To apprehend the elusive reptile, the police forces joined hands with the New Jersey Department of Environmental Protection, the state’s Division of Fish and Wildlife Conservation Police and a string of other agencies. Finally, on Thursday night, in a different town altogether, their efforts bore fruit.

An officer from Piscataway Township Police Department managed to secure the alligator around 10 p.m. in the township’s Possumtown neighborhood. This location was a little over 2 miles southeast of where the creature first appeared in the park.

Body camera footage from Middlesex Borough Patrol Officer Ian Paglia displayed the creature in its final moments of attempted escape, lit glaringly by the bright lights of patrolling vehicles. The alligator then disappeared into the grass, trailed closely by officers. The footage showed the officers physically holding the alligator in place using their feet while Officer Paglia tethered it with a blue leash.

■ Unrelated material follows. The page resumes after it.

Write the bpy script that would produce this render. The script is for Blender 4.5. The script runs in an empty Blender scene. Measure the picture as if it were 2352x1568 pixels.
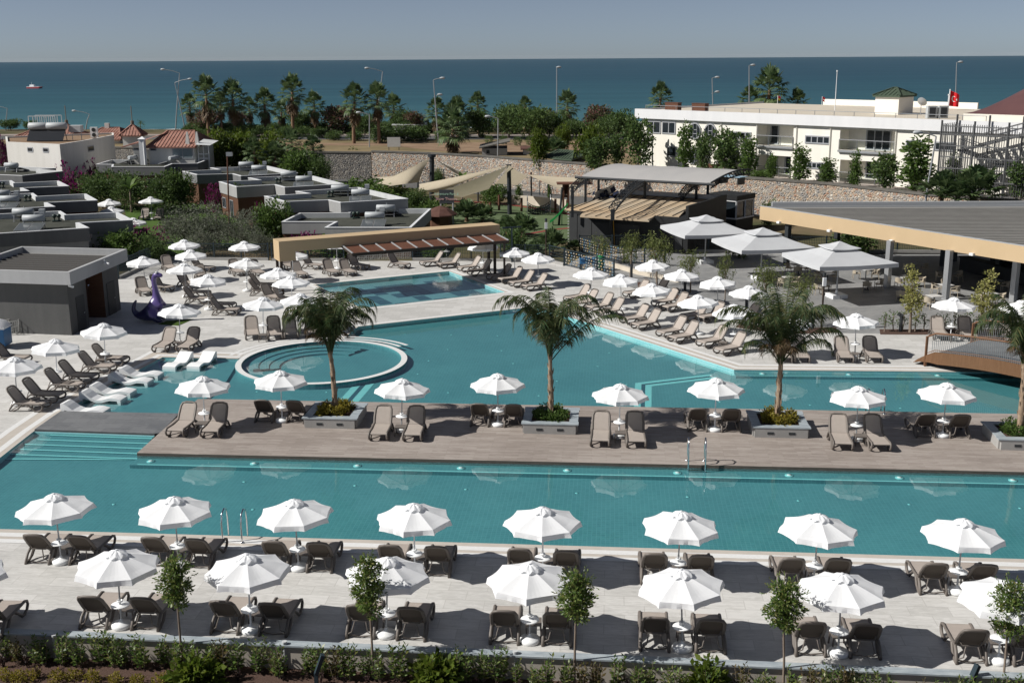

The captive, appearing to be in good health and sustaining no visible injuries, was handed over to New Jersey Fish and Wildlife. It was then relocated to Cape May County Zoo, providing temporary housing before its onward journey to a sanctuary in Florida.

In New Jersey, alligators are categorised as dangerous species and their ownership is unlawful. It is speculated that these creatures are frequently purchased out of state and smuggled illegally into New Jersey. When owners find themselves overwhelmed by the care these creatures demand, they often resort to releasing them into local water bodies.